By Stan Goodenough
Jun 15, 2007
The terror-directing Palestinian Authority became the victim of its own policies and practices Thursday, as chairman Mahmoud Abbas (FATAH) declared it dissolved and prime minister Ismail Haniyeh (HAMAS) ignored him.
Abbas also declared a state of emergency in the areas the “Oslo Agreements” gave him to control.
But the “terrorist in a tie” who succeeded kaffiyeh-sporting Yasser Arafat a few years ago has neither the stature not the authority of his late, demonically-inspired boss.
Few in “Palestine” will listen to him, and Hamas certainly will not.
Senior officials scorned his declarations, some saying it was “unconstitutional” for him to fire the “government,” while others wanted to know how a state of emergency could be imposed and maintained when there was no government to do so.
Abbas, in an apparent attempt to look presidential, called US Secretary of State Condoleezza Rice late Thursday to “brief” her.
Critics said he was really looking to her for help extract the PA from its mess.
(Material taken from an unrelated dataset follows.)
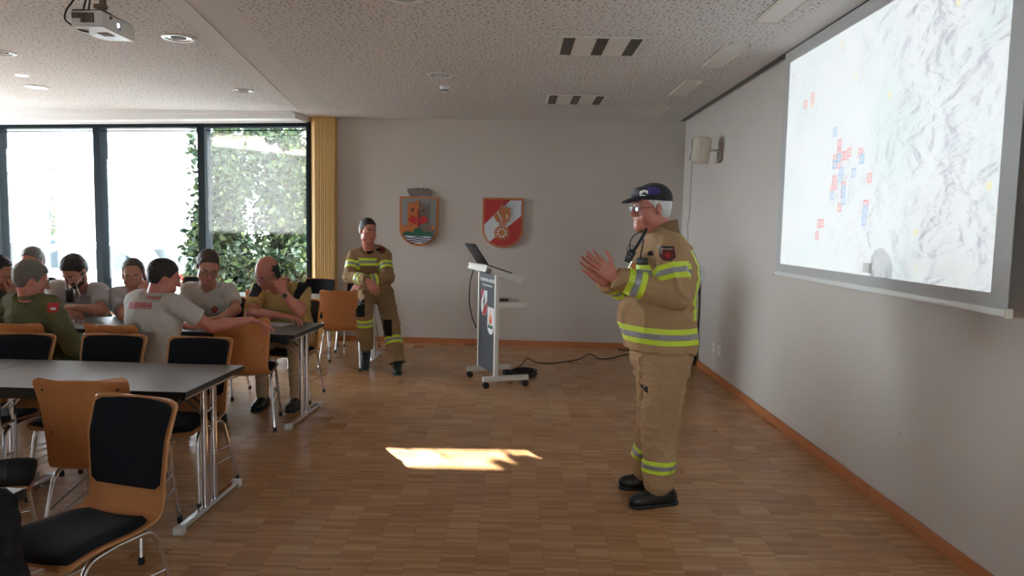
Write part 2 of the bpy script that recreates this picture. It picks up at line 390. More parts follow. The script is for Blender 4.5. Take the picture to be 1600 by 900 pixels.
t.l(cl.outputs[0], m2.inputs[0])
S_M = [0.0, 0.0]
# mullion positions along the wall (from the photo's rays)
def s_of(px, py=300):
    d = (px-800)/FPX*_R-(py-450)/FPX*_U+_F; n = np.array(WN3)
    tt = (np.array(WW0)-EYE).dot(n)/d.dot(n); p = V(EYE+d*tt); return (p-WW0).dot(WD)
s1, s2, s3 = s_of(319), s_of(157.5), s_of(1)
edges = [0.02, s1, s2, s3, s3+(s3-s2), 6.35]
for k in range(5):
    a, b = edges[k], edges[k+1]
    w = thing('window_%d' % (k+1), None, None); w['kind'] = 'structure'
    bm = bmesh.new(); hw = .052
    wbox(bm, b-hw, b+hw, -.10, .06, 0, HEAD+.03)
    if k == 0: wbox(bm, a-.02, a+.03, -.10, .06, 0, HEAD+.03)
    wbox(bm, a, b, -.10, .06, HEAD-.03, HEAD+.03); wbox(bm, a, b, -.10, .06, 0, .10)
    wbox(bm, a, b, -.02, .01, HEAD-.075, HEAD-.065)
    o = obj('window_frame', bm, M['frame_dark'], w)
    bm = bmesh.new(); wbox(bm, a+.03, b-.05, -.012, -.004, .10, HEAD-.03)
    obj('pane', bm, gd if k == 0 else gl, w)
for j, (a_, b_) in enumerate(LWY):
    w = thing('window_%d' % (6+j), None, None, (LX-.1, (a_+b_)/2, 0)); w['kind'] = 'structure'; h_ = (b_-a_)/2  # frame and panes of the added left window
    bm = bmesh.new()
    for q in (-h_+.04, 0, h_-.04): box(bm, (-.04, q-.04, .35), (.04, q+.04, 2.8))
    box(bm, (-.04, -h_, .35), (.04, h_, .42)); box(bm, (-.04, -h_, 2.73), (.04, h_, 2.8)); obj('window_frame', bm, M['frame_dark'], w)
    for q in (-1, 1):
        bm = bmesh.new(); y0, y1 = sorted((q*.04, q*(h_-.08))); box(bm, (-.005, y0, .42), (.005, y1, 2.73)); obj('pane', bm, gl, w)
    L = bpy.data.lights.new('sky_portal', 'AREA'); L.shape = 'RECTANGLE'; L.size = 2.4; L.size_y = b_-a_; L.cycles.is_portal = True
    lo_ = bpy.data.objects.new('sky_portal', L); C.objects.link(lo_); lo_.location = (LX-.16, (a_+b_)/2, 1.57); lo_.rotation_euler = (0, -PI/2, 0)
w = thing('window_7', None, None, (0, YB-.1, 0)); w['kind'] = 'structure'; bm = bmesh.new()  # frame and panes of the added window behind the camera
for q in (FW[0]+.04, (FW[0]+FW[1])/2, FW[1]-.04): box(bm, (q-.04, -.04, FW[2]), (q+.04, .04, FW[3]))
box(bm, (FW[0], -.04, FW[2]), (FW[1], .04, FW[2]+.07)); box(bm, (FW[0], -.04, FW[3]-.07), (FW[1], .04, FW[3])); obj('window_frame', bm, M['frame_dark'], w)
for a_, b_ in ((FW[0]+.08, (FW[0]+FW[1])/2-.04), ((FW[0]+FW[1])/2+.04, FW[1]-.08)):
    bm = bmesh.new(); box(bm, (a_, -.005, FW[2]+.07), (b_, .005, FW[3]-.07)); obj('pane', bm, gl, w)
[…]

But Hamas, which declared victory over Fatah in Gaza earlier in the day, showing confiscated “proof” that Abbas’ faction was in cahoots with the United States against Hamas, would only have been further incensed by that conversation.
As the gangland-style war rages in Gaza, and an impotent PA chairman issues meaningless decrees in the “West Bank,” analysts in Israel agree that “the Palestinians [sic] are destroying their future with their own hands.”